_WHAT THE TASK REQUIRES_
Set down the material below in full, matching it exactly.

━━ COLLECTED MATERIAL

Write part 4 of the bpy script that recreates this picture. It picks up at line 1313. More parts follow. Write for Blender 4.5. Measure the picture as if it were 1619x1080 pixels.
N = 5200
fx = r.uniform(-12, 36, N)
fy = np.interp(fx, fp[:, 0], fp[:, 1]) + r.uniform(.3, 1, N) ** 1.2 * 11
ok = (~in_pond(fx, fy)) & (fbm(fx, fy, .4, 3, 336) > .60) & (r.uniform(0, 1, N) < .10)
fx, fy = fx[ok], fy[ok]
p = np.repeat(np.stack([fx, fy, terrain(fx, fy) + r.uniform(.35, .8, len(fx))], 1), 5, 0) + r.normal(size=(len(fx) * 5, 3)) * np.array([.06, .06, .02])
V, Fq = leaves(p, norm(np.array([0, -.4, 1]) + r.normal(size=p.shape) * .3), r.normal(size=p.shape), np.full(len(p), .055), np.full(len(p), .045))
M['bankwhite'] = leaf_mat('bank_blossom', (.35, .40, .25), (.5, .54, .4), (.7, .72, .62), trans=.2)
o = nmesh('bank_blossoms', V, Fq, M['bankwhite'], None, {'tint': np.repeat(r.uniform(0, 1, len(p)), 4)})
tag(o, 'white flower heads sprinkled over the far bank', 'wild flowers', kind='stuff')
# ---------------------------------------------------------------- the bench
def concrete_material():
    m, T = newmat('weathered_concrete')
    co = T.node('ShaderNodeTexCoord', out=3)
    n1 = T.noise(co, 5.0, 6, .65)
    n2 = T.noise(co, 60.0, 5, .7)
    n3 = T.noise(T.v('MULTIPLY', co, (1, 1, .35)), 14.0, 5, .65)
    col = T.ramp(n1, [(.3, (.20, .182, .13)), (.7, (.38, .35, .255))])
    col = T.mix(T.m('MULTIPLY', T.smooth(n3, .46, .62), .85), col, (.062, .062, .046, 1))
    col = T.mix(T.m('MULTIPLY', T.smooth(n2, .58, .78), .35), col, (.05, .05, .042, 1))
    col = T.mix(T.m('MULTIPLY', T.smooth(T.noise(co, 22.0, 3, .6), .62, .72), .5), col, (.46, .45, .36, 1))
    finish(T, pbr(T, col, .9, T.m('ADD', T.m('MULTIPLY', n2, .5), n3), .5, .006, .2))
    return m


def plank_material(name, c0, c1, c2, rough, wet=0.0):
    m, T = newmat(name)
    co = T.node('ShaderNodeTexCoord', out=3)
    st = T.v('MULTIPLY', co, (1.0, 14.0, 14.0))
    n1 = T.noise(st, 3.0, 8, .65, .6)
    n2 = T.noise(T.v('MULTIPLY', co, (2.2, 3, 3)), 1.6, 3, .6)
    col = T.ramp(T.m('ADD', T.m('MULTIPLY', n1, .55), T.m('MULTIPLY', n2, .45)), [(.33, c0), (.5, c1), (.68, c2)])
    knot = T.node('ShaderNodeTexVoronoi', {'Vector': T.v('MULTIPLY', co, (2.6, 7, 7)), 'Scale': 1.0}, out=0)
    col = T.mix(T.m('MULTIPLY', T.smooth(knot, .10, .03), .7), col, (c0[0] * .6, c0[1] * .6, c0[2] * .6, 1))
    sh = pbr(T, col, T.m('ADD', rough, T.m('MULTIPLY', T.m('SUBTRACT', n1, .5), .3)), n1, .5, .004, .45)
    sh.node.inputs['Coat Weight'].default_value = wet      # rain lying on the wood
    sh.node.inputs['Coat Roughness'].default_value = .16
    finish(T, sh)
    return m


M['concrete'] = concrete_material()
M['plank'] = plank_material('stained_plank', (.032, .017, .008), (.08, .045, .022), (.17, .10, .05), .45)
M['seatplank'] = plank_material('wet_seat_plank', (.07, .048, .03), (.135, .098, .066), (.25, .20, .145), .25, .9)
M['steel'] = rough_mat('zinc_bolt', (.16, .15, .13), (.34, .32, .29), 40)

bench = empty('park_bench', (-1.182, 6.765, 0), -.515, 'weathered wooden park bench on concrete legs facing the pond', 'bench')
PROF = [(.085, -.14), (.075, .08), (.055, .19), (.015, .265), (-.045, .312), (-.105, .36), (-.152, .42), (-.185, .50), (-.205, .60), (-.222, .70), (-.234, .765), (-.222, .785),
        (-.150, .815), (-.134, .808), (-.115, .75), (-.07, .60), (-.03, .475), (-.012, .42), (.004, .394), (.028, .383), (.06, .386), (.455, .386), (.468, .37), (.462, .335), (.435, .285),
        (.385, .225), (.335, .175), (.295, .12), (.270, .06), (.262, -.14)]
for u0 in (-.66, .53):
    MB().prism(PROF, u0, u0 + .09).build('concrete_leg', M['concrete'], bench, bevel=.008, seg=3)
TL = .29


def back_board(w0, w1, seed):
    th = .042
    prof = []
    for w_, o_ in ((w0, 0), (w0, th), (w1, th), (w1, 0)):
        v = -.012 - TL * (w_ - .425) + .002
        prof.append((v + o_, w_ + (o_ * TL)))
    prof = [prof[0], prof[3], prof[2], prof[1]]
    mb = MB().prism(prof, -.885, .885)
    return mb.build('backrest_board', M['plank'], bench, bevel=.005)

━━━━

_COMPLETED EXERCISE_
Write part 4 of the bpy script that recreates this picture. It picks up at line 1313. More parts follow. Write for Blender 4.5. Measure the picture as if it were 1619x1080 pixels.
N = 5200
fx = r.uniform(-12, 36, N)
fy = np.interp(fx, fp[:, 0], fp[:, 1]) + r.uniform(.3, 1, N) ** 1.2 * 11
ok = (~in_pond(fx, fy)) & (fbm(fx, fy, .4, 3, 336) > .60) & (r.uniform(0, 1, N) < .10)
fx, fy = fx[ok], fy[ok]
p = np.repeat(np.stack([fx, fy, terrain(fx, fy) + r.uniform(.35, .8, len(fx))], 1), 5, 0) + r.normal(size=(len(fx) * 5, 3)) * np.array([.06, .06, .02])
V, Fq = leaves(p, norm(np.array([0, -.4, 1]) + r.normal(size=p.shape) * .3), r.normal(size=p.shape), np.full(len(p), .055), np.full(len(p), .045))
M['bankwhite'] = leaf_mat('bank_blossom', (.35, .40, .25), (.5, .54, .4), (.7, .72, .62), trans=.2)
o = nmesh('bank_blossoms', V, Fq, M['bankwhite'], None, {'tint': np.repeat(r.uniform(0, 1, len(p)), 4)})
tag(o, 'white flower heads sprinkled over the far bank', 'wild flowers', kind='stuff')
# ---------------------------------------------------------------- the bench
def concrete_material():
    m, T = newmat('weathered_concrete')
    co = T.node('ShaderNodeTexCoord', out=3)
    n1 = T.noise(co, 5.0, 6, .65)
    n2 = T.noise(co, 60.0, 5, .7)
    n3 = T.noise(T.v('MULTIPLY', co, (1, 1, .35)), 14.0, 5, .65)
    col = T.ramp(n1, [(.3, (.20, .182, .13)), (.7, (.38, .35, .255))])
    col = T.mix(T.m('MULTIPLY', T.smooth(n3, .46, .62), .85), col, (.062, .062, .046, 1))
    col = T.mix(T.m('MULTIPLY', T.smooth(n2, .58, .78), .35), col, (.05, .05, .042, 1))
    col = T.mix(T.m('MULTIPLY', T.smooth(T.noise(co, 22.0, 3, .6), .62, .72), .5), col, (.46, .45, .36, 1))
    finish(T, pbr(T, col, .9, T.m('ADD', T.m('MULTIPLY', n2, .5), n3), .5, .006, .2))
    return m


def plank_material(name, c0, c1, c2, rough, wet=0.0):
    m, T = newmat(name)
    co = T.node('ShaderNodeTexCoord', out=3)
    st = T.v('MULTIPLY', co, (1.0, 14.0, 14.0))
    n1 = T.noise(st, 3.0, 8, .65, .6)
    n2 = T.noise(T.v('MULTIPLY', co, (2.2, 3, 3)), 1.6, 3, .6)
    col = T.ramp(T.m('ADD', T.m('MULTIPLY', n1, .55), T.m('MULTIPLY', n2, .45)), [(.33, c0), (.5, c1), (.68, c2)])
    knot = T.node('ShaderNodeTexVoronoi', {'Vector': T.v('MULTIPLY', co, (2.6, 7, 7)), 'Scale': 1.0}, out=0)
    col = T.mix(T.m('MULTIPLY', T.smooth(knot, .10, .03), .7), col, (c0[0] * .6, c0[1] * .6, c0[2] * .6, 1))
    sh = pbr(T, col, T.m('ADD', rough, T.m('MULTIPLY', T.m('SUBTRACT', n1, .5), .3)), n1, .5, .004, .45)
    sh.node.inputs['Coat Weight'].default_value = wet      # rain lying on the wood
    sh.node.inputs['Coat Roughness'].default_value = .16
    finish(T, sh)
    return m


M['concrete'] = concrete_material()
M['plank'] = plank_material('stained_plank', (.032, .017, .008), (.08, .045, .022), (.17, .10, .05), .45)
M['seatplank'] = plank_material('wet_seat_plank', (.07, .048, .03), (.135, .098, .066), (.25, .20, .145), .25, .9)
M['steel'] = rough_mat('zinc_bolt', (.16, .15, .13), (.34, .32, .29), 40)

bench = empty('park_bench', (-1.182, 6.765, 0), -.515, 'weathered wooden park bench on concrete legs facing the pond', 'bench')
PROF = [(.085, -.14), (.075, .08), (.055, .19), (.015, .265), (-.045, .312), (-.105, .36), (-.152, .42), (-.185, .50), (-.205, .60), (-.222, .70), (-.234, .765), (-.222, .785),
        (-.150, .815), (-.134, .808), (-.115, .75), (-.07, .60), (-.03, .475), (-.012, .42), (.004, .394), (.028, .383), (.06, .386), (.455, .386), (.468, .37), (.462, .335), (.435, .285),
        (.385, .225), (.335, .175), (.295, .12), (.270, .06), (.262, -.14)]
for u0 in (-.66, .53):
    MB().prism(PROF, u0, u0 + .09).build('concrete_leg', M['concrete'], bench, bevel=.008, seg=3)
TL = .29


def back_board(w0, w1, seed):
    th = .042
    prof = []
    for w_, o_ in ((w0, 0), (w0, th), (w1, th), (w1, 0)):
        v = -.012 - TL * (w_ - .425) + .002
        prof.append((v + o_, w_ + (o_ * TL)))
    prof = [prof[0], prof[3], prof[2], prof[1]]
    mb = MB().prism(prof, -.885, .885)
    return mb.build('backrest_board', M['plank'], bench, bevel=.005)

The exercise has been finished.